◆ **Your goal**
Look below for the line with "Build this scene" and the line with "from mathutils import Matrix, Vector"; repeat exactly those two lines and all lines between them, but no pictures.
* START Records *
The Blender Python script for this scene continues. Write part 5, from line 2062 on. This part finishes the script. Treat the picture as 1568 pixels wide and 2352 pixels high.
* END Records *
* START Records *
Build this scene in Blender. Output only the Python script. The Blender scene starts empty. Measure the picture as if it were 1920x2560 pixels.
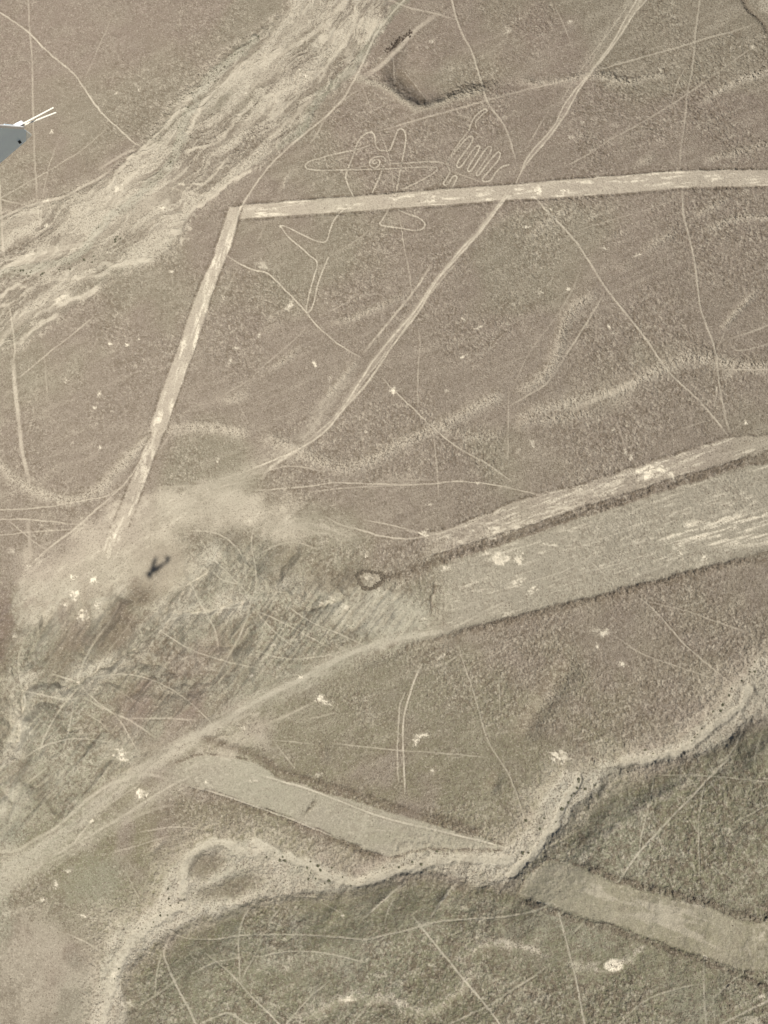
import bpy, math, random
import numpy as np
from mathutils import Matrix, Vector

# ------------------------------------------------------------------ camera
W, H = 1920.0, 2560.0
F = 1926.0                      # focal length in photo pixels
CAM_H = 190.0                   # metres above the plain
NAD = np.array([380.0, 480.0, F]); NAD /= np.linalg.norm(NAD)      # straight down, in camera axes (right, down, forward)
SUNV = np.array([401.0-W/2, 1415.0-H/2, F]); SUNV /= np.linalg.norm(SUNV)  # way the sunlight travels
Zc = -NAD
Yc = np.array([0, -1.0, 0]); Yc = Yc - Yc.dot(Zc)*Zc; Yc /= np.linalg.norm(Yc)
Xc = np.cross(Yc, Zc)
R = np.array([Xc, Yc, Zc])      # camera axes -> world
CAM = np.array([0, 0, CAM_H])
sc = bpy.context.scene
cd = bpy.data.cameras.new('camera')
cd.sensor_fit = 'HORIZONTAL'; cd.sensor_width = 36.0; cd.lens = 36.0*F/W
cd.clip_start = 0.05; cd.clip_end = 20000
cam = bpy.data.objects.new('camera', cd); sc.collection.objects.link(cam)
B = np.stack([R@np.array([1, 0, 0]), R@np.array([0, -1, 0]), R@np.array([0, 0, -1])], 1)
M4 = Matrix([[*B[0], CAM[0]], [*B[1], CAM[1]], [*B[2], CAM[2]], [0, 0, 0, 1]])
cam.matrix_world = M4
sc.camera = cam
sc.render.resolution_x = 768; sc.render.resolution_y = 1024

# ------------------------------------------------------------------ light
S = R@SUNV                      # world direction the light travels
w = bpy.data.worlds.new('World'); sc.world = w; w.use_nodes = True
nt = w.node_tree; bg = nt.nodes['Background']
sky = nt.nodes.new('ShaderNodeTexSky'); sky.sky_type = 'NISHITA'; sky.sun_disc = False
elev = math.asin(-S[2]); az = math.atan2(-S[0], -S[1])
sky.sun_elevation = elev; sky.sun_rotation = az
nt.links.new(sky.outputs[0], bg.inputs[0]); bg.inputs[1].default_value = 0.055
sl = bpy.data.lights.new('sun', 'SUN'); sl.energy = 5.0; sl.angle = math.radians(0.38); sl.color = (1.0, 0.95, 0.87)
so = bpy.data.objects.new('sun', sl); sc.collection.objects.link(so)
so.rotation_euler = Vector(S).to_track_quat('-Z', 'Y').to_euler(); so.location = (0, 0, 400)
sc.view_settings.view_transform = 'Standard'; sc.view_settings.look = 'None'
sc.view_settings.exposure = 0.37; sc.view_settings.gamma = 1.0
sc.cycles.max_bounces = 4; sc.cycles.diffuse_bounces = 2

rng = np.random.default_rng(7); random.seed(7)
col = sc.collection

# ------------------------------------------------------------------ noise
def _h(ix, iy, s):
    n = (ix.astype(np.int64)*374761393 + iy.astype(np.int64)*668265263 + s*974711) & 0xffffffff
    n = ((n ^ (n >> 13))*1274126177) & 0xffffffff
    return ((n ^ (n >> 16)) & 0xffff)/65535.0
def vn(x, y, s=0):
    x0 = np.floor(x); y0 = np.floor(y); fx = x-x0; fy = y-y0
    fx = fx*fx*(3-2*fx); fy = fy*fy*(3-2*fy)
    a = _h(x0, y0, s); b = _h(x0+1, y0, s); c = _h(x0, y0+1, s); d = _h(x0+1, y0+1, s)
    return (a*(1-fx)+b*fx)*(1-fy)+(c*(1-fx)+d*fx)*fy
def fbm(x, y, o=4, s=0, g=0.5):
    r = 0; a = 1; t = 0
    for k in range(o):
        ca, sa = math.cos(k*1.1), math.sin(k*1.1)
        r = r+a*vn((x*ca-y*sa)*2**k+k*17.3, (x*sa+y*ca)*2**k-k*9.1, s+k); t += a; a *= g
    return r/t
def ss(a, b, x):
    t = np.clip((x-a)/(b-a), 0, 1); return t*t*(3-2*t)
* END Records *
◆ **Completed task**
Build this scene in Blender. Output only the Python script. The Blender scene starts empty. Measure the picture as if it were 1920x2560 pixels.
import bpy, math, random
import numpy as np
from mathutils import Matrix, Vector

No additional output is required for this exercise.